Crisis of confidence

In my last post I wrote about the alarming recent events at the Human Rights Commission.  Two weeks ago, former Judge Coral Shaw’s independent investigation report was published. It’s a shocking indictment of dysfunctional leadership and poor culture between the CEO, Commissioners and Board, and of a flawed/failed sexual harassment investigation.

The review found strategic leadership by the current board was compromised by “a lack of cooperation and communication between commissioners, and between commissioners and the chief executive.”  The review also found issues surrounding governance and management structures and arrangements, including a lack of trust and communication between staff, and managers and commissioners.

“There is a deep divide between some staff and some managers, and a lack of trust in the management and the commissioners among some staff,” the report said.

As a result, three Commissioners are not seeking re-election (i.e. standing down) and an Acting Chief commissioner has been appointed.  In a refreshingly honest opinion piece published on the Spinoff website, one departing Commissioner (Dame Susan Devoy) has publicly stated her regret and admitted that they failed their staff.

The saddest thing about all of this is that absolutely none of this is unique to the HRC.  If you work in HR you will know better than anyone that so many organisations are hindered by dysfunctional leadership teams, mediocre governance at board level and appallingly outdated and unfit policies and processes.  We see and experience it all the time and end up dealing with all the consequences.

Think I’m being melodramatic? How about the blog that was recently set up by Zoe Lawton to allow New Zealand lawyers to talk about their experiences of bullying and harassment following other recent revelations about one of our top law firms.  I urge you to read the comments.  It’s a hugely depressing catalogue of poor behaviour and culture, and a failure of leadership across a whole sector. This was confirmed by the Law Society’s own sexual harassment and bullying survey published this week which found some 33% of female and 14% of male lawyers claim to have been sexually harassed at work.

As Canadian HR blogger Jane Watson said in her own excellent post this week, “An organization that tolerates abuse until it crosses a threshold into the realm of sexual harassment is not one that is going to engender trust among your workforce.”

So why are we getting it so wrong? You can argue that all of this adds up to yet more evidence that our approach to leadership development is fundamentally broken.  As organisations we invest millions in leadership development to seemingly little effect.  We need to find new ways of doing this, of instilling better values and behaviours in the majority of those we trust to lead.

It doesn’t matter how you dress up employee engagement, employee experience, staff satisfaction or whatever else you want to label it, without good leaders and a functional leadership team none of it matters.  None of it.

In the meantime, a great many of us go to work each day in organisations with dysfunctional leadership/management structures, cultures that suck beyond belief and processes/practices that protect the dishonest and mediocre at the expense of those who are the victims of their “management”.

And most of these organisations have an HR function.  We cannot therefore stand back and absolve ourselves of any criticism. If even one staff member is sexually harassed or bullied on your watch, and you do not do the right thing, you are complicit.
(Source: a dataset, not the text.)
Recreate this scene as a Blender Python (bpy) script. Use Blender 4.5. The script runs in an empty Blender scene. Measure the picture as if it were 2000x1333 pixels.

Work may not be totally broken, but there is a massive crack in its core and fixing this stuff is the single biggest challenge we face as HR professionals.  Until we do, nothing else really matters.

3 thoughts on “Crisis of confidence

  1. Andy says:

    What a fantastic post – it truly resonated with me. As someone who works at a dysfunctional organisation, the thing that truly stands out to me is management’s unwillingness to recognise that they are ultimately responsible for the dysfunction. In spite of numerous staff choosing to leave without jobs to go to and continuously low morale, our management team always blames the staff. They’ve done various surveys that avoid asking what we think of managenent and their decisions. The only survey they’ve done about themselves is one where they got to choose the respondees, who would be identifiable in their answers. So, management take note: if you’ve got continuous issues in retaining staff and have low staff morale, you need to look closer to home. Quit blaming your staff, start asking genuine and difficult questions about how your staff think you’re performing, be prepared for answers you may not like and get ready to take real, positive action in response.